Is this going to be a spectacular year for fall foliage? Will the days be sunny? Will the nights be cool? If you must stay home to rake leaves rather than take a drive to admire their colors but don’t want to miss out on the scenery, download Alfred Hitchcock’s The Trouble with Harry (1955).
The Trouble with Harry is set in a quaint Vermont village. Its pace is leisurely. The characters are quirky. The humor is black, but the landscape is golden.
The situation at the heart of the story is “most unfortunate” as “Harry is, well, he’s dead,” the narrator for the movie trailer tells us.
Adorable Jerry Mathers (and he is adorable here, looking like a young Beaver Cleaver), no more than six years old, is the first to stumble across the corpse on the hillside. Others happen on the scene.
Edmund Gwenn as an old sea captain is sure that he killed the man with a stray shot from his rifle while hunting rabbits.
Shirley MacLaine in her debut role is Harry’s estranged wife. She believes she’s responsible for his death as she hit him with a milk bottle when he unexpectedly showed up at her front door.
Mildred Natwick as the town’s old maid believes she did him in after striking him with a blow from the heel of her hiking boot.

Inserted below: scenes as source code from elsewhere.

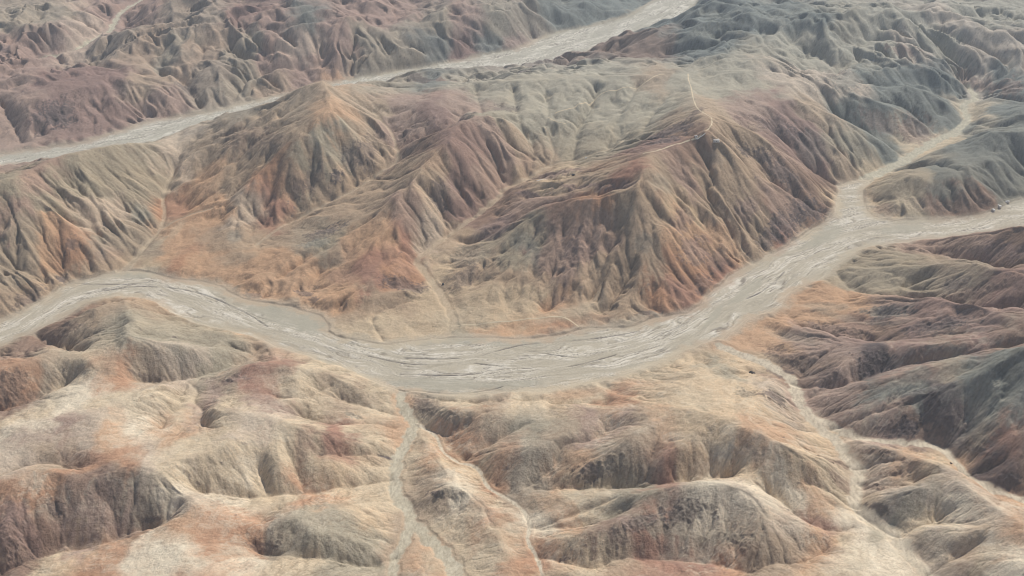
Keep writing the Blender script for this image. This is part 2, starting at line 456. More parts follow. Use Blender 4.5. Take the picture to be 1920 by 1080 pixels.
POLY_FAR = np.vstack([densify(flat_poly(FAR_N, FAR_Z), 22, 10, 5), densify(flat_poly(FAR_S, FAR_Z), 22, 10, 6)])

fix = np.zeros((NY, NX), f32); cnt = np.zeros((NY, NX), f32)
def stamp(pts):
    i = np.clip(((pts[:, 0] - X0) / CELL + 0.5).astype(int), 0, NX - 1)
    j = np.clip(((pts[:, 1] - Y0) / CELL + 0.5).astype(int), 0, NY - 1)
    np.add.at(fix, (j, i), pts[:, 2]); np.add.at(cnt, (j, i), 1)
def survey_all(rows):
    out, k, hill = [], 1.0, -1
    for s in rows:
        if s == 'HILL': hill += 1; continue
        if s.startswith('SOUTH'): k = float(s.split()[1]); continue      # the hills on the near bank stand higher than first levelled
        a = P(s); a[:, 2] *= k
        x, y = on_level(a[:, 0], a[:, 1], a[:, 2])
        out.append(smooth_line(np.stack([x, y, a[:, 2]], 1), 5.0))
        if hill >= 0: HILL_PTS.append(np.column_stack([out[-1][::8, :2], np.full(len(out[-1][::8]), hill)]))
    return out
HILL_PTS = []
ridge_lines, valley_lines = survey_all(RIDGES), survey_all(VALLEYS)
channel_lines = [(n, w, smooth_line(survey(s), 5.0)) for n, w, s in CHANNELS]
for l in ridge_lines + valley_lines: stamp(l)
for n, w, l in channel_lines:
    d = np.gradient(l[:, :2], axis=0); d /= np.linalg.norm(d, axis=1)[:, None] + 1e-9
    for o in np.arange(-w, w + 0.1, 4.0):
        m = l.copy(); m[:, 0] -= d[:, 1] * o; m[:, 1] += d[:, 0] * o
        stamp(m)
has = cnt > 0
fix[has] /= cnt[has]
mm = in_poly(GXX, GYY, POLY_MAIN); fix[mm] = 0.0; has |= mm
mf = in_poly(GXX, GYY, POLY_FAR); fix[mf] = FAR_Z; has |= mf

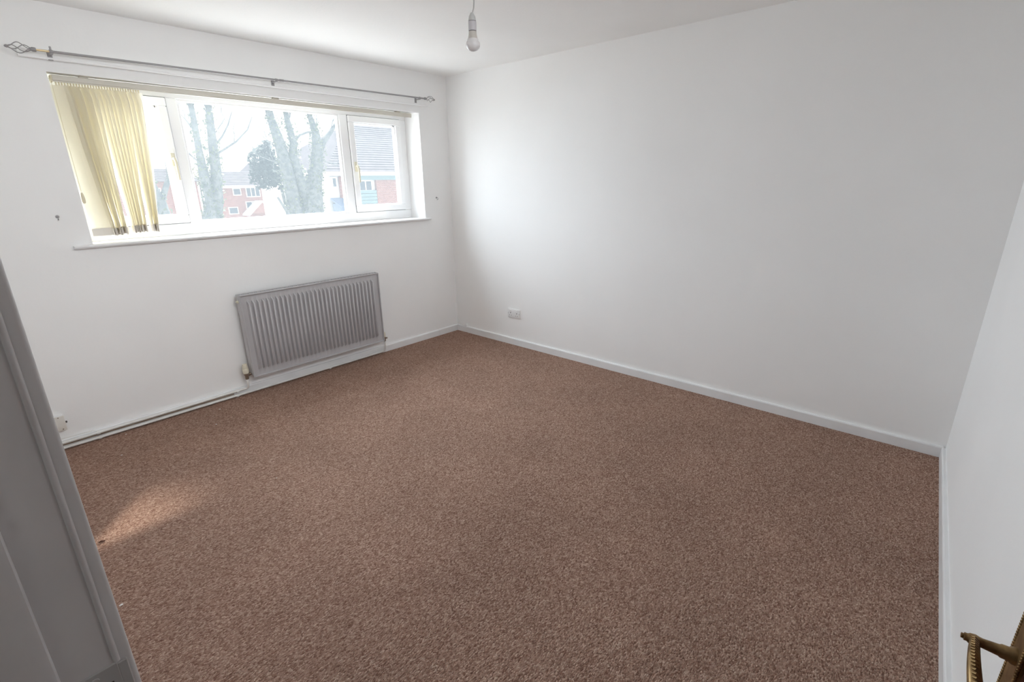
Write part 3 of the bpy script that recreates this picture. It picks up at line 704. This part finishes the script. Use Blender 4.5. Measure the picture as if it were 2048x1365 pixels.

John Forsythe plays an artist only too willing to help his friends bury the body, dig it up, and repeat the process several more times. “We don’t quite know what to do about Harry,” he says, completely unperturbed, as they all were, by the untoward state of affairs.
Production of The Trouble with Harry had its troubles, too. Heavy rains made location shooting impossible, so many exterior scenes were shot inside.
The crew showed up at the end of September expecting the fall foliage to be at its peak. It wasn’t. To create the right look and feel, boxes of leaves were shipped to California and pinned onto trees on a studio soundstage.
Although fairing poorly at the box office, in fact, losing a half a million dollars on a budge of $1.2 million (it costs money to pin leaves on trees), The Trouble with Harry was one of Hitchcock’s favorite films. Shot in Technicolor, it’s worth a look.